Warmer Temperatures Drive Arctic Greening
Using satellite images spanning decades, a new study has found that the northern tundra is becoming greener, as warmer air and soil temperatures lead to increased plant growth.
Using satellite images spanning decades, a new study has found that the northern tundra is becoming greener, as warmer air and soil temperatures lead to increased plant growth.
In the nine-hour drive on the great Dalton Highway to Toolik Field Station one starts out in the boreal forest, which is also called the “taiga,” but the forest eventually disappears. More accurately, trees disappear. Leaving Fairbanks, one drives through beautiful stands of spruce, birch, and aspen trees, but as one gets closer and closer to the Brooks Range, a beautiful mountain range one has to cross to get to the tundra, the climate gets colder, the permafrost builds, and the forest begins to disappear.

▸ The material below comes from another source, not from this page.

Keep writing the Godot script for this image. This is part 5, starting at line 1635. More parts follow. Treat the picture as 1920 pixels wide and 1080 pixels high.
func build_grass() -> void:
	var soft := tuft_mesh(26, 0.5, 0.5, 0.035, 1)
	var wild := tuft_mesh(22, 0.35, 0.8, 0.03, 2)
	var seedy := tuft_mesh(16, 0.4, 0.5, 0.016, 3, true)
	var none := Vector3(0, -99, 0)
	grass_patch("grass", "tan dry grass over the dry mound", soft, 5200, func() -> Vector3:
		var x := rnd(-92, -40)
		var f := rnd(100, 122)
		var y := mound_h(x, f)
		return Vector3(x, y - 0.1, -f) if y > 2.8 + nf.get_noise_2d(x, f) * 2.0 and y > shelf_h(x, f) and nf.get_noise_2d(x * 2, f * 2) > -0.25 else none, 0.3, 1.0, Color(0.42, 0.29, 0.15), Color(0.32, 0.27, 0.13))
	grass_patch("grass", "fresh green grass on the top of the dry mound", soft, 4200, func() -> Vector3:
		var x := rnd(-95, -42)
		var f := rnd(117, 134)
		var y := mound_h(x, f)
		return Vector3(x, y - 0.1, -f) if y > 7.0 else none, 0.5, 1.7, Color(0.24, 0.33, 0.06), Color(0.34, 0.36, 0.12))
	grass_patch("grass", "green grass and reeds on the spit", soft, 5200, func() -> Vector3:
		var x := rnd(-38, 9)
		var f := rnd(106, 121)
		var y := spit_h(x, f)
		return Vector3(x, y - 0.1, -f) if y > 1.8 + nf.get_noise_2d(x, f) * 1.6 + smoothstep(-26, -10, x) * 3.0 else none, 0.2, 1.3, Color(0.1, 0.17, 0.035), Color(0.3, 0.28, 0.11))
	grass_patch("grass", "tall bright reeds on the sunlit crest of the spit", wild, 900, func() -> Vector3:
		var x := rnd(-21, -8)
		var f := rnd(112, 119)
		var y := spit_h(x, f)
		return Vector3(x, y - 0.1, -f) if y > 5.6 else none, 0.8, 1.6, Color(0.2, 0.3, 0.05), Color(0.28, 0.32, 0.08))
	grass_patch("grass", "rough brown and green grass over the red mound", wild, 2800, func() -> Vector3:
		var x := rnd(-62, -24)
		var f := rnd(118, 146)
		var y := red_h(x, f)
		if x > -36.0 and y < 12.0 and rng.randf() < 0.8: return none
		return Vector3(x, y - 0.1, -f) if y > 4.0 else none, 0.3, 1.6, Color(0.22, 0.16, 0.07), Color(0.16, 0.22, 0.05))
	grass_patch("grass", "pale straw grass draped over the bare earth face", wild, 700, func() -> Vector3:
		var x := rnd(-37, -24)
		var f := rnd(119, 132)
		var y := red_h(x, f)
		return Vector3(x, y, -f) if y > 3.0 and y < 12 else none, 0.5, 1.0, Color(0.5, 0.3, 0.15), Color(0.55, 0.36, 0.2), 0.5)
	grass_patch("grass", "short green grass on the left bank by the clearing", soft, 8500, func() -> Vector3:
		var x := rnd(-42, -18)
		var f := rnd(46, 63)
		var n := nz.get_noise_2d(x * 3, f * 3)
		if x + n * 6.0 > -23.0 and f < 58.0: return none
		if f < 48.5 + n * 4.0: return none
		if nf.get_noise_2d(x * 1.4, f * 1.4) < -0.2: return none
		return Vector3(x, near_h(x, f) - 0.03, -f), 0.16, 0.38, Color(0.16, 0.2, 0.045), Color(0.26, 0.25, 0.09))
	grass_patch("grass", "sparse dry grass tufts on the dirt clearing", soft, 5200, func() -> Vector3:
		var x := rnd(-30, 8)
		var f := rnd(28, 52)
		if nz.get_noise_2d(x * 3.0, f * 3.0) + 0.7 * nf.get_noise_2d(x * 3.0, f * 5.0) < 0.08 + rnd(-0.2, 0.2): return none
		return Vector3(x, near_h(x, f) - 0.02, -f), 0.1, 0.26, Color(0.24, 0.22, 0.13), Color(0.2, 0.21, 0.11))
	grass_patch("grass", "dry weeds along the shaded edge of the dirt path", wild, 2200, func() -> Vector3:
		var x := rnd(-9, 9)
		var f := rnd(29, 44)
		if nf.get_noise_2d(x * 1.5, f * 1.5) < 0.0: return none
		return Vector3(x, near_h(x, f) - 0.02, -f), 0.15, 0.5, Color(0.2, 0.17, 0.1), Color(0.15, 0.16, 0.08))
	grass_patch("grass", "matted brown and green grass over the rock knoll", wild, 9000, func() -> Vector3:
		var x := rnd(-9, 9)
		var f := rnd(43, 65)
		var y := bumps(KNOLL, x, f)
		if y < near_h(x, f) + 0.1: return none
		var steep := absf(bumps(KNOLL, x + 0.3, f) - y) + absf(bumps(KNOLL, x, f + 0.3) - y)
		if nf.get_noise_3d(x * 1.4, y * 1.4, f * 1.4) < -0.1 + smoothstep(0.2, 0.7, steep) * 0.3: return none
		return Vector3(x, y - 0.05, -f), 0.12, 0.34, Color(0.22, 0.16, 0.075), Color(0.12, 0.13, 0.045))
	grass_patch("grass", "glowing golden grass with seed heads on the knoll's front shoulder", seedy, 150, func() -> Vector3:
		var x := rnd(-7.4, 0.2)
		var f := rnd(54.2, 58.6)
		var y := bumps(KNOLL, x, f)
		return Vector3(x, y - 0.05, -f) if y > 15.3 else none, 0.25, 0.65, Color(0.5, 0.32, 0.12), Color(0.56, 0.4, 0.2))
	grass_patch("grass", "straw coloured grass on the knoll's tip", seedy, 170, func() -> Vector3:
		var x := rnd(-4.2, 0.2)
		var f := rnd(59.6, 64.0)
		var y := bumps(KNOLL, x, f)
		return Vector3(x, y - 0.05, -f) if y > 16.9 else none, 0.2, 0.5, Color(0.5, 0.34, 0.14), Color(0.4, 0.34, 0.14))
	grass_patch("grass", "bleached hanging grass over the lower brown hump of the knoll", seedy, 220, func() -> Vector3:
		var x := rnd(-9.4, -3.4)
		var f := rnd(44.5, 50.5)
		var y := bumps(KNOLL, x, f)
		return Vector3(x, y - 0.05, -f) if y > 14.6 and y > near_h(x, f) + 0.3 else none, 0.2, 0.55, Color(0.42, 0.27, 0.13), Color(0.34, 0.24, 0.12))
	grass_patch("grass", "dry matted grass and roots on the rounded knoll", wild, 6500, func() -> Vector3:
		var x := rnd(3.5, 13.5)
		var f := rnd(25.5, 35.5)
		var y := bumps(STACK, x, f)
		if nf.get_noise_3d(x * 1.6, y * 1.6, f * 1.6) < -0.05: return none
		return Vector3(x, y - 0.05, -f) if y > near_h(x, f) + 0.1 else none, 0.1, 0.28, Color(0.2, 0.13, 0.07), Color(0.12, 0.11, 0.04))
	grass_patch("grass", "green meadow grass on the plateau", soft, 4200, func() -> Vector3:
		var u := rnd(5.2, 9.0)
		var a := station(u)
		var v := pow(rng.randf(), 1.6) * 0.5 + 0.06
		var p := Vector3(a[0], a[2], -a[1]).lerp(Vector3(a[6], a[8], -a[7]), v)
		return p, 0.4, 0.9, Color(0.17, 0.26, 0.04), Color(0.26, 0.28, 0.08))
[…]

When you travel northbound on Alaska’s famous Dalton Highway heading toward the Arctic Sea, the northern edge of the world, you carry a radio to communicate with the enormous rigs that roar along the road, the giant trucks made famous by the History Channel’s Ice Road Truckers. Radio messages between truckers and non-truckers are simple and polite. They let each other know when it’s safe to pass, if a wide load is coming your way, or if the conditions ahead are dangerous or treacherous – snow drifts, slush flows, avalanches, washouts and the like.